Throughout the Cold War, NATO had at its disposal the combined military force of all its members, including the nuclear weapons of the USA, the UK, and France. But throughout this time, not a shot was fired in war. This fact is viewed as a great success by NATO's supporters, as it indicates that NATO acted as a strong deterrent to the perceived ambitions of the USSR in Europe.

NATO has encountered numerous problems since its inception over such issues as the dominant position of the USA, the presence in Europe of US nuclear weapons, burden sharing, and standardization of weapons.

After the Cold War
The collapse of communism in eastern Europe from 1989 prompted the most radical review of NATO's policy and defence strategy since its inception in 1949. After the Warsaw Pact was disbanded in 1991, an adjunct to NATO, the North Atlantic Cooperation Council (NACC), was established. This included all the former Soviet republics, with the aim of building greater security in Europe.

At the 1994 Brussels summit a ‘partnership for peace’ (PFP) programme was formally launched, inviting former members of the Warsaw Pact and ex‐Soviet republics to take part in a wide range of military cooperation arrangements, including training alongside NATO members and opening up defence plans. Romania was the first to join, followed by Estonia, Lithuania, Poland, and Russia the following year. By 1996 the partnership included 27 countries, comprising the 15 former Soviet republics, Austria, Hungary, the Slovak Republic, Bulgaria, Malta, Albania, the Czech Republic, Macedonia, Finland, and Sweden.

In May 1997, a NATO–Russia security pact, called the Founding Act on Mutual Relations, Cooperation and Security, was signed in Paris by all 16 NATO heads of government and Russian president Yeltsin. The charter gave Russia an assurance that NATO had no intention of siting nuclear weapons or allowing major troop deployments on the territories of new Eastern European member states.

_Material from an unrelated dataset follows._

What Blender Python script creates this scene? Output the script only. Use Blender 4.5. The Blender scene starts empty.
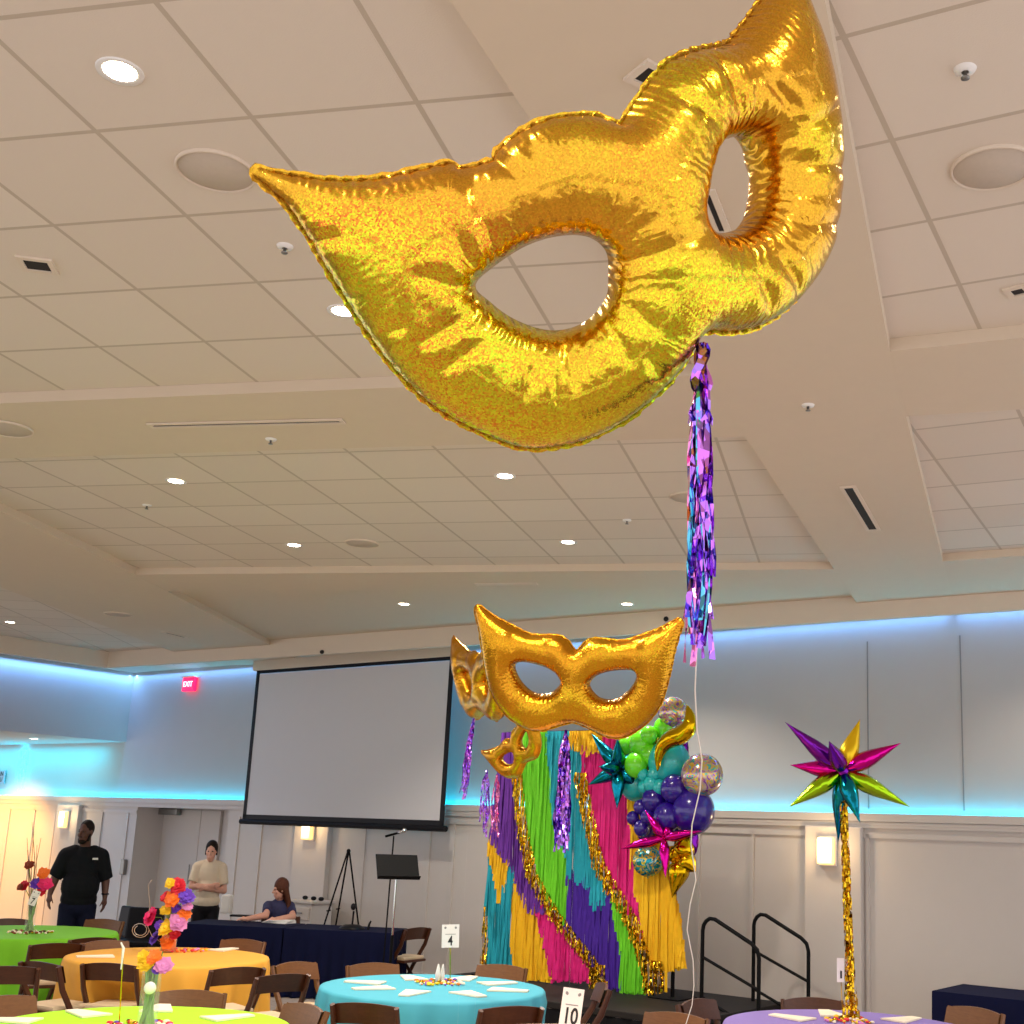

It also created a Russian–NATO advisory council, which, however, would have no veto over NATO actions.

In July 1997, Poland, Hungary, and the Czech Republic, who were former members of the Warsaw Pact, were invited to join the alliance, which they did at the Madrid summit in March 1999. The decision meant NATO's territory expanded by 14%.

The Balkans
NATO engaged in its first major combat action August–September 1995 in Bosnia‐Herzegovina. In December, a 60,000‐strong, NATO‐led ‘International Implementation Force’ was sent to police the Dayton peace settlement. The USA supplied one‐third of the troops for the mission, termed ‘Joint Endeavour’. In June 1999, NATO mounted the biggest military operation in Europe since World War II, when its forces took over the Serbian province of Kosovo to keep the peace in the region.

France
On 29 March 1966, French president Charles de Gaulle announced that from 1 July France would withdraw from the combined central command structures of NATO, while remaining officially a part of the alliance. De Gaulle also forced all NATO facilities to leave French soil. This action was the most serious breach in the united front of the Western allies during the Cold War. It proved to be a technical matter rather than a true split, and reflected France's more independent foreign policy. De Gaulle saw France as the equal of the two superpowers, the USA and USSR, and refused to allow any appearance of French subservience to the USA. France remained an integral part of the Western alliance, but was able to give the impression of action independent from the USA and NATO. France rejoined the decision‐making military committee (remaining outside the integrated structure) in 1995.

Expansion
The invitation to Poland, Hungary, and the Czech Republic to join the alliance, issued by NATO's secretary general, Javier Solana, in July 1997, signalled the biggest single expansion in NATO's history. In December 1997, the 1949 Washington Treaty was amended to allow these countries to join. The US Senate voted in early May 1998 by a large majority to approve their inclusion. The vote was a foreign policy victory for President Clinton who had carefully steered the policy of NATO expansion through an initially sceptical political establishment. The vote made the USA the fifth country to ratify NATO expansion. In March 1999, Poland, Hungary, and the Czech Republic became official members of NATO, bringing with them a joint population totalling 60 million and armed forces of 382,000.

Kosovo
Communication broke down between NATO and the Russian Federation during the 1999 war in Kosovo, but was resumed in February 2000 when George Robertson made the first formal visit to Moscow for four years. Ties between NATO and China were also severed during NATO's 1999 campaign of air strikes in Kosovo, when the Chinese embassy in Belgrade was bombed. In order to try to repair relations, the US Central Intelligence Office dismissed one and reprimanded six of its managers in April 2000.

The human‐rights organization Amnesty International issued a report in June 2000 which accused NATO of committing serious violations of the conventions of war during its bombing campaign against the Federal Republic of Yugoslavia in 1999. The report accused NATO of mass killings of civilians as a result of air raids. Only five days previously, the International War Crimes Tribunal at The Hague had said that there was no basis for opening an investigation into war crimes committed by NATO during the 1999 bombing campaign, as there had been no deliberate targeting of civilians.